- Music
- 01 Dec 08
This Belfast trio evoke memories of distinguished indie-rock alumni with notable poetic flair in their first album.
The first offering from Belfast’s Escape Act, Loosely Based On Fiction finds the three-piece wrestling with the ghosts of the past on a record that harbours a keen sense of nostalgia. Musically they’re equally quick to evoke days gone past, tapping into the ‘80s and ‘90s indie/alt-rock mainline and siphoning off some of the brilliance of the golden age’s icons, bands such as The Smiths, Pixies and The Replacements.
These are tales of trampled hearts and souls embittered by life’s inevitable disappointments. It’s the stuff of all humankind. What’s rare and worth cherishing is the poetic flair with which Escape Act navigate these much weathered narratives. Their uncanny knack for creating surging, senses filling melodies – all shuddering guitars, yearning vocals and racing beyond the speed limits rhythms – further helps illuminate their lyrical manuscript.

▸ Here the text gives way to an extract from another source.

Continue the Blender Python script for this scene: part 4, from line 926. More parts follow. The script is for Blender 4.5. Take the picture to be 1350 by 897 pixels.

The main criticism that can be applied is that Escape Act rarely draw outside the indie-rock margins. However, when you hear glitteringly realised examples of the genre such as ‘God Says’ or ‘Sullied Behave For The Moon’ you can understand their reluctance to relinquish what is an indisputably winning formula. With more hooks than an abattoir and slab upon slab of bristling melodies, most strikingly on ‘Corpses Candle’ and ‘Kings Have Fallen’, Loosely Based On Fiction is indie-rock in excelsis.